Eddie Jones recalled Ashton to the England squad last January only for the 10-week ban to delay his comeback. In his first match for Saracens after the suspension at Bath, he scored two tries but escalated an incident after Anthony Watson took out Alex Goode in the air, shoving his opponent needlessly, and Jones’s admiration for Ashton cooled.

Saracens feel Ashton is being victimised, his reputation going before him, but that is to suggest Waller would not have been cited had he bitten Ashton’s arm. Waller could have been cited for two offences in the second-half, a dump tackle on Jamie George followed by head contact with the hooker’s face, but the referee dealt with both incidents on the field after watching a replay on the big screen, something that should rule out citing commissioner involvement.

There have been times when a player’s reputation seems to have been a factor – Dylan Hartley’s citing last year for a head-butt on Jamie George was arguably more about him than the offence, no pain or injury caused.
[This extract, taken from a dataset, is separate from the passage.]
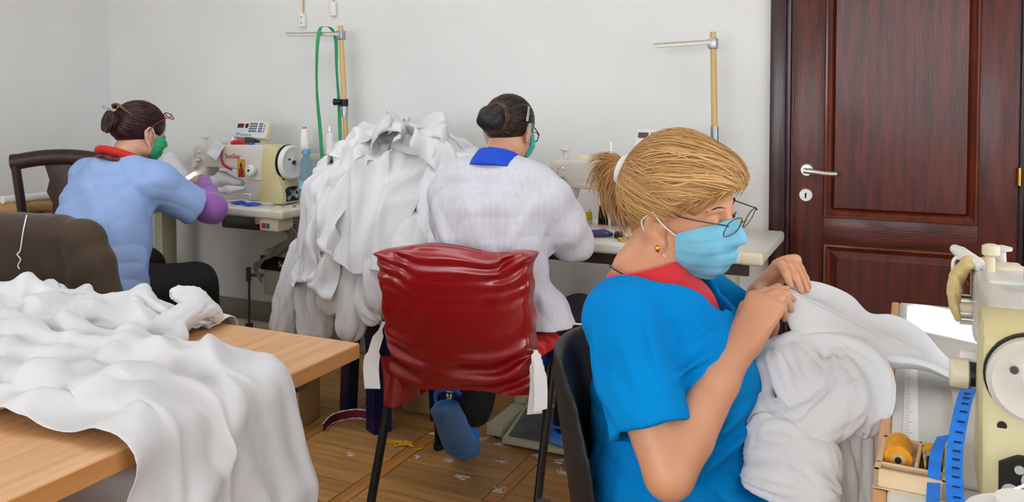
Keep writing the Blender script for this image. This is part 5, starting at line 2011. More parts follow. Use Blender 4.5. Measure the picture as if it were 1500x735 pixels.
# ================================================================== CLOTH
def sheet_start(nu, nv, lu, lv, c, ru, rv, cu, cv_, seed, amp, z0, an=1.0):
    """crumpled start: rest size lu x lv squeezed into cu x cv_, axes ru, rv in the plane"""
    r = np.random.default_rng(seed)
    u, v = np.meshgrid(np.linspace(-.5, .5, nu), np.linspace(-.5, .5, nv), indexing='ij')
    z = np.zeros_like(u)
    du, dv = np.zeros_like(u), np.zeros_like(u)
    for k in range(9):
        a, b, ph = r.uniform(-22, 22) * an, r.uniform(-22, 22), r.uniform(0, 6.28)
        s = np.sin(a * u + b * v + ph)
        z += s * r.uniform(.3, 1)
        du += np.cos(a * u + ph) * r.uniform(-1, 1)
        dv += np.cos(b * v + ph) * r.uniform(-1, 1)
    ru, rv = np.array(ru, float), np.array(rv, float)
    P = np.array(c)[None, None] + (u * cu + du * amp * .12)[..., None] * ru + (v * cv_ + dv * amp * .12)[..., None] * rv
    P[..., 2] += z0 + z * amp * .3
    return P


# --- the sheets on the work table
tabc = SDF().boxp((-1.975, 1.01, .72), (.825, .625, .03), rnd=.008, k=.001)
colA = SDF()
colA.ops = list(tabc.ops)
for c_, r_ in [((-1.98, 1.47, .75), (.34, .13, .035)), ((-1.70, 1.50, .75), (.12, .10, .05)), ((-2.22, 1.42, .75), (.2, .16, .045))]:
    colA.ell(c_, r_, k=.04)
rg = np.random.default_rng(6)
for k in range(4):                          # rolled folds under the sheet
    x_, y_ = rg.uniform(-2.3, -1.66), rg.uniform(1.32, 1.60)
    a = rg.normal(.1, .5)
    L_ = rg.uniform(.12, .26)
    z_ = .762 + rg.uniform(0, .03)
    q = bez([(x_ - L_ * math.cos(a), y_ - L_ * math.sin(a) * .5, z_ - .02), (x_, y_ + rg.uniform(-.03, .03), z_ + .012), (x_ + L_ * math.cos(a), y_ + L_ * math.sin(a) * .5, z_ - .02)], 6)
    colA.chain(q, [rg.uniform(.008, .016)] * len(q), k=.025)
nu, nv = 84, 48
P = sheet_start(nu, nv, 1.25, .80, (-2.03, 1.47, .86), (1, -.03, 0), (0, 1, 0), .98, .42, 5, .06, .03, .22)
PA = drape(P, rest_grid(nu, nv, 1.0, .60), colA, steps=36, iters=8, fric=.92, th=.005, bend=.05, comp=.5)
o = cloth_obj('white_sheet', wrinkle(PA, .012, 3, 6, (8, 20), .2), 'white_cloth')
tag(o, 'rumpled white sheet heaped along the far side of the work table', 'sheet', 'white sheets on the work table')
# folded cloth lying on the end of the heap
fc = SDF()
for pts, rs_ in (([at(215, 505, 1.40), at(262, 470, 1.47), at(300, 452, 1.56), at(318, 462, 1.60)], [.022, .026, .024, .016]),
                 ([at(195, 505, 1.38), at(240, 480, 1.42), at(275, 455, 1.50), at(292, 440, 1.56)], [.020, .030, .028, .018]),
                 ([at(190, 520, 1.36), at(232, 515, 1.37), at(258, 497, 1.41), at(250, 470, 1.45)], [.018, .022, .022, .02]),
                 ([at(262, 430, 1.52), at(285, 437, 1.55), at(300, 455, 1.57)], [.018, .024, .02])):
    q = bez(pts, 9)
    fc.sleeve(q, list(np.interp(np.linspace(0, 1, len(q)), np.linspace(0, 1, len(rs_)), rs_)), (.3, -.6, .7), .62, .005, 9, .0065, 6.0, len(pts) + int(rs_[0] * 1e3))
fc.plane((0, 0, .752), (0, 0, -1))
v, f = fc.mesh((-1.9, 1.25, .74), (-1.45, 1.68, .92), .0055)
tag(obj('white_cloth', v, f, 'white_cloth', None, 180), 'small twisted white cloth at the right end of the far sheet', 'cloth', 'white sheets on the work table')
# near sheet, hanging over the right edge
colC = SDF()
colC.ops = list(tabc.ops)
colC.ell((-1.70, 1.22, .752), (.34, .10, .022), k=.03)
for pts, r_ in (([(-2.2, 1.06, .76), (-1.8, 1.14, .775), (-1.45, 1.22, .775), (-1.20, 1.30, .755)], .014),
                ([(-2.2, 1.18, .765), (-1.75, 1.24, .785), (-1.40, 1.27, .775), (-1.18, 1.34, .752)], .018),
                ([(-2.1, 1.30, .765), (-1.7, 1.33, .785), (-1.4, 1.33, .77), (-1.2, 1.37, .752)], .015),
                ([(-1.75, 1.08, .755), (-1.5, 1.10, .77), (-1.30, 1.08, .762), (-1.17, 1.10, .752)], .013),
                ([(-1.45, 1.14, .758), (-1.32, 1.13, .772), (-1.20, 1.18, .756)], .012),
                ([(-2.05, 1.0, .755), (-1.85, 1.05, .765), (-1.65, 1.04, .756)], .012)):
    q = bez(pts, 8)
    colC.chain(q, [r_ * .8] * len(q), k=.03)
# the hanging part bulges over these pleats
for y_ in (1.11, 1.21, 1.31):
    colC.cone((-1.150, y_, .735), (-1.13, y_ + .02, .40), .012, .03, k=.02)
nu, nv = 104, 44
P = sheet_start(nu, nv, 1.55, .80, (-1.60, 1.165, .80), (1, .02, 0), (-.02, 1, 0), 1.50, .42, 21, .04, .03, .2)
rs = rest_grid(nu, nv, 1.56, .48)
sk = np.linspace(-1, 1, nu)[:, None]
P[..., 1] = 1.20 + (P[..., 1] - 1.20) * (1.0 - .12 * sk)
PC = drape(P, rs, colC, steps=70, iters=9, fric=.8, th=.008, bend=.07, comp=.7)
o = cloth_obj('white_sheet', wrinkle(PC, .012, 14, 6, (9, 22), .1), 'white_cloth')
tag(o, 'long white sheet across the work table hanging over its right edge', 'sheet', 'white sheets on the work table')

# --- cloth under the work table
uc = SDF().ell((-1.50, 1.05, .20), (.26, .26, .24), k=.05).ell((-1.40, 1.12, .42), (.19, .2, .19), k=.08)
uc.disp(lambda p: sines(p, [(28, 14, 18, .3, 1), (-18, 34, 22, 2, .8), (30, -20, 26, 4, .8)], .010))
uc.plane((0, 0, .004), (0, 0, -1))
v, f = uc.mesh((-2.0, .6, -.02), (-1.12, 1.45, .66), .010)
tag(obj('cloth_bundle', v, f, 'grey_cloth', None, 180), 'bundle of white cloth in the shade under the work table', 'cloth')

# --- the tall heap on the blue stool
HL = 'white garment in the tall heap on the dark blue stool'
HG = 'garments heaped on the stool'


def bundle(lobes, lo, hi, vox, mat, amp, nrm, scale, label, cat, group, k=.007, flat=.62, folds=7, twist=3.0, seed=0):
    """soft hanging folds: each lobe a path of (px, py, depth, radius in px)"""
    S = SDF()
    for n_, L in enumerate(lobes):
        pts = [at(a, b, c) for a, b, c, r in L]
        q = bez(pts, 3 * (len(pts) - 1))
        rr = np.interp(np.linspace(0, 1, len(q)), np.linspace(0, 1, len(pts)), [r / scale for *_, r in L])
        S.sleeve(q, list(rr), nrm, flat, k, folds, amp, twist, seed * 7 + n_)
    v, f = S.mesh(lo, hi, vox)
    return tag(obj('garment', v, f, mat, None, 180), label, cat, group)


core = SDF()
core.boxp((-1.94, 2.98, .47), (.16, .16, .02), rnd=.01, k=.001)
core.ell((-1.97, 3.00, .64), (.23, .19, .19), k=.06)
core.ell((-1.95, 3.06, .90), (.23, .19, .20), k=.08)
core.ell((-1.88, 3.14, 1.03), (.22, .15, .09), k=.06)
core.disp(lambda p: crease(p, [(28, 14, 18, .3, 1), (-18, 34, 22, 2, .8), (30, -20, 26, 4, .8)], .010))
v, f = core.mesh((-2.5, 2.6, .44), (-1.55, 3.42, 1.22), .011)
tag(obj('garment', v, f, 'grey_cloth', None, 180), 'white garment at the core of the tall heap on the stool', 'garment', HG)
BL, BH = (-2.62, 2.50, .30), (-1.45, 3.40, 1.28)
hp = [
    ('white sleeves hanging lowest at the left edge of the stool heap',
     [[(440, 365, 2.88, 15), (424, 425, 2.84, 18), (414, 476, 2.82, 17)], [(452, 370, 2.86, 15), (450, 436, 2.82, 16), (452, 484, 2.80, 13)], [(468, 380, 2.84, 13), (470, 440, 2.80, 17), (472, 482, 2.79, 14)]]),
    ('two white sleeves with rounded ends below the middle of the stool heap',
     [[(505, 360, 2.82, 20), (496, 412, 2.77, 24), (488, 438, 2.75, 20)], [(524, 375, 2.82, 13), (519, 440, 2.77, 18), (514, 476, 2.75, 20)]]),
    ('white sleeves bulging low in the stool heap beside the red chair',
     [[(575, 340, 2.80, 28), (566, 400, 2.75, 28), (560, 432, 2.73, 22)], [(604, 335, 2.78, 24), (602, 390, 2.72, 27), (594, 426, 2.70, 22)], [(545, 385, 2.80, 14), (540, 440, 2.76, 17), (548, 458, 2.74, 15)]]),
    ('white garment with a pointed corner at the upper left of the stool heap',
     [[(512, 230, 3.02, 11), (524, 206, 3.08, 14), (536, 184, 3.12, 5)], [(532, 190, 3.10, 10), (560, 204, 3.06, 14), (600, 216, 3.04, 15), (640, 222, 3.02, 12)]]),
    ('white garment with a folded peak at the upper right of the stool heap',
     [[(585, 216, 3.12, 10), (612, 198, 3.16, 13), (624, 184, 3.18, 5)], [(618, 190, 3.14, 10), (642, 204, 3.12, 14), (652, 228, 3.08, 15)], [(600, 235, 3.0, 16), (650, 240, 2.98, 16), (690, 236, 2.96, 9)]]),
    ('white garment on the right flank of the stool heap beside the white coat',
     [[(622, 238, 3.0, 24), (612, 285, 2.90, 30), (612, 340, 2.82, 28)], [(650, 240, 2.98, 22), (640, 300, 2.86, 26), (636, 350, 2.80, 20)]])]
for i, (lb, L) in enumerate(hp):
    bundle(L, BL, BH, .0064, 'white_cloth', .0085, (.45, -.88, .15), 345.0, lb, 'garment', HG, k=.005, flat=.50, folds=6, seed=i)
hcol = SDF()
hcol.ell((-2.00, 2.98, .64), (.29, .22, .24), k=.001)
hcol.ell((-2.02, 3.00, .84), (.28, .21, .22), k=.05)
hcol.ell((-1.93, 3.08, 1.00), (.25, .18, .13), k=.06)
hcol.ell((-1.80, 2.90, .70), (.16, .18, .26), k=.05)
for lb, c_, ang, lu, lv, cu_, cv2, sd, th_ in (
        ('white garment with a broad panel down the left flank of the stool heap', (-2.15, 2.94, 1.16), 62, .74, .56, .70, .40, 34, .010),
        ('white garment with a wide rumpled panel in the middle of the stool heap', (-1.93, 2.92, 1.20), 84, .70, .60, .66, .42, 36, .018),
        ('white garment crumpled over the top of the stool heap', (-1.95, 3.08, 1.24), 6, .72, .44, .60, .30, 37, .026)):
    a = rad(ang)
    nu, nv = int(lu * 72), int(lv * 72)
    P = sheet_start(nu, nv, lu, lv, c_, (math.cos(a), math.sin(a), 0), (-math.sin(a), math.cos(a), 0), cu_, cv2, sd, .06, 0)
    PP = drape(P, rest_grid(nu, nv, lu, lv), hcol, steps=48, iters=8, fric=.85, th=th_, bend=.06, comp=.7)
    tag(cloth_obj('garment', wrinkle(PP, .022, sd, 8, (8, 24), .25), 'white_cloth'), lb, 'garment', HG)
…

But with his record why give the citing officer a decision to make?

Ashton will be inconsolable as he contemplates another long exile from something he loves. If he accepts that it was a consequence of his own rashness and owns up to an act which has no place in a sport that promotes family values, he will rise from it. If he plays the victim card, the only way will be down and, like Gascoigne, he will look back on a career which, while far from being a failure, delivered less than it should have with heart ruling head.